## What the exercise asks
Return, exactly as written, the lines from the one containing "were 2560x1707 pixels." through the one containing "from mathutils import Vector, Matrix, Euler, noise", with both ends included.

## Dataset excerpts
**********
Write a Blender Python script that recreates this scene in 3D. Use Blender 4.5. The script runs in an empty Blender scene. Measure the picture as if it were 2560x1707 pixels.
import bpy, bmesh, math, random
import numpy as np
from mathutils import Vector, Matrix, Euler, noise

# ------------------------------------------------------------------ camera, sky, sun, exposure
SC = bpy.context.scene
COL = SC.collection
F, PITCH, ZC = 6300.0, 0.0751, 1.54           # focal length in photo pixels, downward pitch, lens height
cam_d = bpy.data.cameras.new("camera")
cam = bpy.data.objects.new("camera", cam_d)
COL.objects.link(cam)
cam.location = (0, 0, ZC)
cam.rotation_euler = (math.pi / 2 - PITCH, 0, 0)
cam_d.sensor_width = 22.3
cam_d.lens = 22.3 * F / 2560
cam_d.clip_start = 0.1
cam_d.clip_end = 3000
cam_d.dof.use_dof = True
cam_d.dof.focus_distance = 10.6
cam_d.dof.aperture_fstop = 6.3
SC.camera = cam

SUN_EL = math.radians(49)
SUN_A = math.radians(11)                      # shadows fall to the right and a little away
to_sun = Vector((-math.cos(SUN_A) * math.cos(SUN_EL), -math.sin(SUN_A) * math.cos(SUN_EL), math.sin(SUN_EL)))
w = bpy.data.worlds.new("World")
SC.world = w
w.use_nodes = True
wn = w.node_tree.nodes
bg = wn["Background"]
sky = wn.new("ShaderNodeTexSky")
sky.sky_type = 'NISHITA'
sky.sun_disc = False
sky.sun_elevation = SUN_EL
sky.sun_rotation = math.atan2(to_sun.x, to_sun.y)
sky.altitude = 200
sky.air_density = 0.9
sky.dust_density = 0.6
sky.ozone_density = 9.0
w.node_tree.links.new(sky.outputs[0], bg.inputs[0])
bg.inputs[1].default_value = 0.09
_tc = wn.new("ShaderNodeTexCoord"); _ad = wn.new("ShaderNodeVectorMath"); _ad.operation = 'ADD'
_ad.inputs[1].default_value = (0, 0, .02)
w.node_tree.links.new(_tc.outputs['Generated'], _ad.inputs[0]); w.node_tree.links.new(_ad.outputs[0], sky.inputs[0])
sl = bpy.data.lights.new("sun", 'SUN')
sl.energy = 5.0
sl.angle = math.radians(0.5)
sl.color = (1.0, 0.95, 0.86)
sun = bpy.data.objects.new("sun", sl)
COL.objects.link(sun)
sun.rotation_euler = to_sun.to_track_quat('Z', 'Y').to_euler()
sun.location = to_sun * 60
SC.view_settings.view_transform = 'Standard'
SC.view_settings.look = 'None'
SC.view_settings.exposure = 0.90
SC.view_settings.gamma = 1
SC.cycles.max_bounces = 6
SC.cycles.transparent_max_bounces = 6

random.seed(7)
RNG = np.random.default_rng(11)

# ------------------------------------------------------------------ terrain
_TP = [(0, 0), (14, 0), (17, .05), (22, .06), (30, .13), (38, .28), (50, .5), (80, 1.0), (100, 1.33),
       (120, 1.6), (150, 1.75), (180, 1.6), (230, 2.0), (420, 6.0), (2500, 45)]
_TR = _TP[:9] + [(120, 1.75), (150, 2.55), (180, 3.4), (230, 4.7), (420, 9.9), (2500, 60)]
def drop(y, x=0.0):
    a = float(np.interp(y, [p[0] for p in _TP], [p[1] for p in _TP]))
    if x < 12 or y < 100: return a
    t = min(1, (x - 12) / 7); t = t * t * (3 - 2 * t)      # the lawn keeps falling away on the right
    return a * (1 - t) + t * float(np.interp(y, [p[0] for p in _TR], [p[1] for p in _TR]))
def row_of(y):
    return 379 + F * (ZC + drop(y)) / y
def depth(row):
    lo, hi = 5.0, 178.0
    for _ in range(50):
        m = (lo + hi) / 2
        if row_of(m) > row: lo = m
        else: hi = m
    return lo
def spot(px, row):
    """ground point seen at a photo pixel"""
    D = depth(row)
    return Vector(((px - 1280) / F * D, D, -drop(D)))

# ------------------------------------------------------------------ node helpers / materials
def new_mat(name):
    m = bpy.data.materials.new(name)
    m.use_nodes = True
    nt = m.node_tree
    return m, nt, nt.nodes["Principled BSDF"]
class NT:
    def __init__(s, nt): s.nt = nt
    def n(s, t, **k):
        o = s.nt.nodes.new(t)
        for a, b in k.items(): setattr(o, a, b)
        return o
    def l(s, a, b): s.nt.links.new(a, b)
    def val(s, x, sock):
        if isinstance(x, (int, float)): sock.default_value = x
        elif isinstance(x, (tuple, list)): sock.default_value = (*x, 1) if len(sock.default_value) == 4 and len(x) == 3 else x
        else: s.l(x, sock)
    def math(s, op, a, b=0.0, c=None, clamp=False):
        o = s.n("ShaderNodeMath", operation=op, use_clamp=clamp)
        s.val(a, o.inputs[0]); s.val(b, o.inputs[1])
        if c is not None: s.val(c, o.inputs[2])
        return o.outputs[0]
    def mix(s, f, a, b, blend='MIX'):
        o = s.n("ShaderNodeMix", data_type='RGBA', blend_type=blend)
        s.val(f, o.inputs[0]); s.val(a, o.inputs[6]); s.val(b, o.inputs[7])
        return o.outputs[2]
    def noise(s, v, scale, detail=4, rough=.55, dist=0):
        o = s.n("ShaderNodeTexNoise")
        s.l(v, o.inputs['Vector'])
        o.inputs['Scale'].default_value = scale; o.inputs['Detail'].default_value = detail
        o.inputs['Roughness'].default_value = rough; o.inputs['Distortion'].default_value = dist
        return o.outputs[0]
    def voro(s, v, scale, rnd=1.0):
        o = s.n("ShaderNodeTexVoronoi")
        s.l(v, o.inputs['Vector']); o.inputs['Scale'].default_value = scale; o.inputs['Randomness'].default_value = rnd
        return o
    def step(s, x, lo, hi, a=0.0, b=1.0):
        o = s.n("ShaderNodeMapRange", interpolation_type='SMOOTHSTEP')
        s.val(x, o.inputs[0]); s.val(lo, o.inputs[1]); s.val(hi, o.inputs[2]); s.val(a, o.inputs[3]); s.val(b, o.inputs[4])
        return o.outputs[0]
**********
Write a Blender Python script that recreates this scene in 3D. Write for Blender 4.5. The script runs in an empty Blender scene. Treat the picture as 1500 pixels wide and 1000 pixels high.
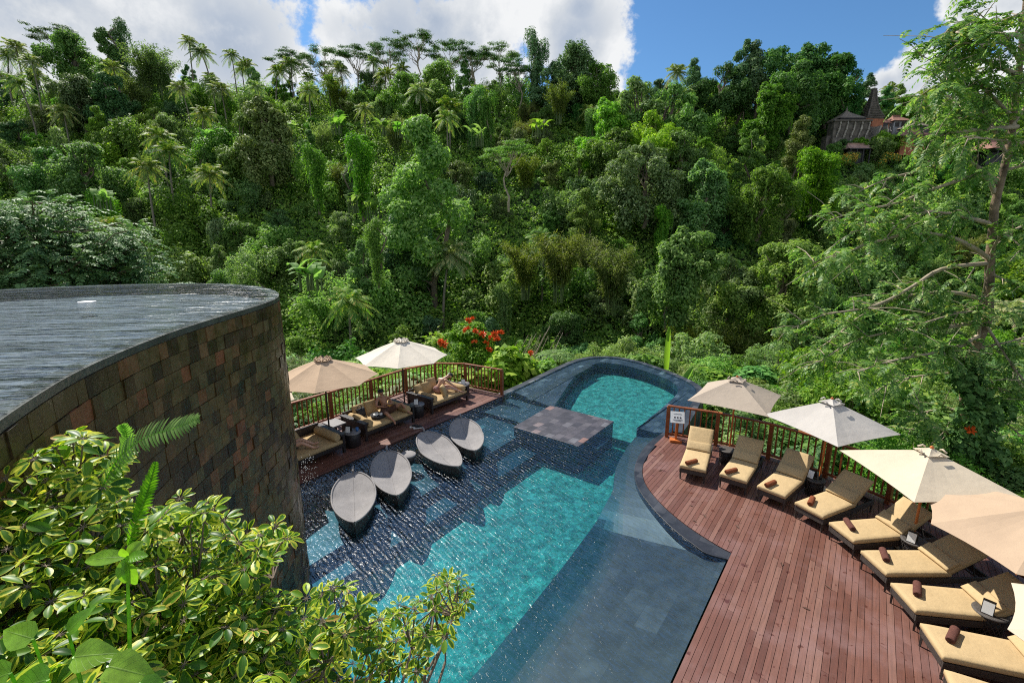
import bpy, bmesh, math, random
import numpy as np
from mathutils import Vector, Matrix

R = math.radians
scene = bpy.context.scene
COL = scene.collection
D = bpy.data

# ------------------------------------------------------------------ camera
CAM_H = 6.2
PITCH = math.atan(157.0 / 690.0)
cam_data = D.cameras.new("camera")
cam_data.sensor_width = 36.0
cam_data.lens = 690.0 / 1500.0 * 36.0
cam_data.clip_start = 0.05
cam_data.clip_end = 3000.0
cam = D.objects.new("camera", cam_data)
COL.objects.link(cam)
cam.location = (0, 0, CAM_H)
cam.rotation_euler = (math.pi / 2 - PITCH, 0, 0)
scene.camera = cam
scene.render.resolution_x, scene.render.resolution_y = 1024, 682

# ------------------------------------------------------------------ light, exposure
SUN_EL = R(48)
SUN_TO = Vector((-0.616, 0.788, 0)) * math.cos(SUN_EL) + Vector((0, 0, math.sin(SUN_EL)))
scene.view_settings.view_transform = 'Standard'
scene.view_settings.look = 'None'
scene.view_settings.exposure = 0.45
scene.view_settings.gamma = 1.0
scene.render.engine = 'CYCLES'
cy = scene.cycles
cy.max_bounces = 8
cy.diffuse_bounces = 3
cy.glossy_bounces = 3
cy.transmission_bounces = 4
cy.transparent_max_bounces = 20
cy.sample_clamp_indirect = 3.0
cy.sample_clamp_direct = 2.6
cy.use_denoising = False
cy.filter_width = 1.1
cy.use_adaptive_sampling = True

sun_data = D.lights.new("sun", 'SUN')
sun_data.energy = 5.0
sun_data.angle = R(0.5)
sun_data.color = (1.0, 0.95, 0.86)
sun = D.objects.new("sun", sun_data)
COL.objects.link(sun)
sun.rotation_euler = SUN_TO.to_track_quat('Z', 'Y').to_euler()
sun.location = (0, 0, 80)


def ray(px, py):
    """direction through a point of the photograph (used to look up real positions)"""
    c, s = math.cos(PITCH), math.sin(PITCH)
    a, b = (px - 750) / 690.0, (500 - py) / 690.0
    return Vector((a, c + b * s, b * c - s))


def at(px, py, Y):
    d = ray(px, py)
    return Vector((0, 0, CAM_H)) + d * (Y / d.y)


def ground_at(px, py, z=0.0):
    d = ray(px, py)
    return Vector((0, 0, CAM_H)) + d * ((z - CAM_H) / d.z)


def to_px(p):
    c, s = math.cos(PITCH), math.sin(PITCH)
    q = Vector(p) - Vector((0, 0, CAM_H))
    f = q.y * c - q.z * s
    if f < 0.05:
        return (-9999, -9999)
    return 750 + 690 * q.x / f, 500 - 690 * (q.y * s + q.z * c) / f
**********
## Result below
Write a Blender Python script that recreates this scene in 3D. Use Blender 4.5. The script runs in an empty Blender scene. Measure the picture as if it were 2560x1707 pixels.
import bpy, bmesh, math, random
import numpy as np
from mathutils import Vector, Matrix, Euler, noise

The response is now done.